Problem requirements: Every line below is to be quoted exactly, with nothing added or dropped.

** Start **

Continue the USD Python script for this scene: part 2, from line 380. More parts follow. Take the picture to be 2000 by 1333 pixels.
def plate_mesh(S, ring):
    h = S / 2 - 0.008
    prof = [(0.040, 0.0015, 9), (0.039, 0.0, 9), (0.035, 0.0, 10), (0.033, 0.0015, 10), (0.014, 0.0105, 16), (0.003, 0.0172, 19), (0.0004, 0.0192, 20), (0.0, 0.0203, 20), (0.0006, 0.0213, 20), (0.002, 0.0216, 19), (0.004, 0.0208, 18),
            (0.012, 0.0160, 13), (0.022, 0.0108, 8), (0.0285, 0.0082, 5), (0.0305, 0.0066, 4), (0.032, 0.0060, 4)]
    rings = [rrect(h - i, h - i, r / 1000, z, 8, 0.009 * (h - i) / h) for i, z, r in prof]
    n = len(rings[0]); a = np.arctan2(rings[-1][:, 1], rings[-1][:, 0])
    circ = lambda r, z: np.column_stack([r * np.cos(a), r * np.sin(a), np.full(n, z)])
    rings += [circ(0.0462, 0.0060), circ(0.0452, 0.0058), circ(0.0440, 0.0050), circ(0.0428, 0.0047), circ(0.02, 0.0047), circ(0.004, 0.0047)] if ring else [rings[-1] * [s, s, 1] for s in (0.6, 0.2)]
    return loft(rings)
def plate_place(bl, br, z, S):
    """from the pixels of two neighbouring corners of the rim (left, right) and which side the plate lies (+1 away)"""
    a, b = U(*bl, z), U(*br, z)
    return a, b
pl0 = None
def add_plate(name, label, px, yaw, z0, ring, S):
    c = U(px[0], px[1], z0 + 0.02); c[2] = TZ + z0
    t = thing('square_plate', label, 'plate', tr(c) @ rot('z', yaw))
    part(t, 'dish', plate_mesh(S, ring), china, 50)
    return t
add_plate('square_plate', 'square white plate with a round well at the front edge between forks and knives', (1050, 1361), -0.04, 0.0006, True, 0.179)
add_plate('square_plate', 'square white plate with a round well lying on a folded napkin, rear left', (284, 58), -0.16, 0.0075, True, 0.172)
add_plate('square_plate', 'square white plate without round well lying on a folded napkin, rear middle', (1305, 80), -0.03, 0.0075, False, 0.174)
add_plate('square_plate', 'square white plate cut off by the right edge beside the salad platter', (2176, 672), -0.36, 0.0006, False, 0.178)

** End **

Exercise output:
Continue the USD Python script for this scene: part 2, from line 380. More parts follow. Take the picture to be 2000 by 1333 pixels.
def plate_mesh(S, ring):
    h = S / 2 - 0.008
    prof = [(0.040, 0.0015, 9), (0.039, 0.0, 9), (0.035, 0.0, 10), (0.033, 0.0015, 10), (0.014, 0.0105, 16), (0.003, 0.0172, 19), (0.0004, 0.0192, 20), (0.0, 0.0203, 20), (0.0006, 0.0213, 20), (0.002, 0.0216, 19), (0.004, 0.0208, 18),
            (0.012, 0.0160, 13), (0.022, 0.0108, 8), (0.0285, 0.0082, 5), (0.0305, 0.0066, 4), (0.032, 0.0060, 4)]
    rings = [rrect(h - i, h - i, r / 1000, z, 8, 0.009 * (h - i) / h) for i, z, r in prof]
    n = len(rings[0]); a = np.arctan2(rings[-1][:, 1], rings[-1][:, 0])
    circ = lambda r, z: np.column_stack([r * np.cos(a), r * np.sin(a), np.full(n, z)])
    rings += [circ(0.0462, 0.0060), circ(0.0452, 0.0058), circ(0.0440, 0.0050), circ(0.0428, 0.0047), circ(0.02, 0.0047), circ(0.004, 0.0047)] if ring else [rings[-1] * [s, s, 1] for s in (0.6, 0.2)]
    return loft(rings)
def plate_place(bl, br, z, S):
    """from the pixels of two neighbouring corners of the rim (left, right) and which side the plate lies (+1 away)"""
    a, b = U(*bl, z), U(*br, z)
    return a, b
pl0 = None
def add_plate(name, label, px, yaw, z0, ring, S):
    c = U(px[0], px[1], z0 + 0.02); c[2] = TZ + z0
    t = thing('square_plate', label, 'plate', tr(c) @ rot('z', yaw))
    part(t, 'dish', plate_mesh(S, ring), china, 50)
    return t
add_plate('square_plate', 'square white plate with a round well at the front edge between forks and knives', (1050, 1361), -0.04, 0.0006, True, 0.179)
add_plate('square_plate', 'square white plate with a round well lying on a folded napkin, rear left', (284, 58), -0.16, 0.0075, True, 0.172)
add_plate('square_plate', 'square white plate without round well lying on a folded napkin, rear middle', (1305, 80), -0.03, 0.0075, False, 0.174)
add_plate('square_plate', 'square white plate cut off by the right edge beside the salad platter', (2176, 672), -0.36, 0.0006, False, 0.178)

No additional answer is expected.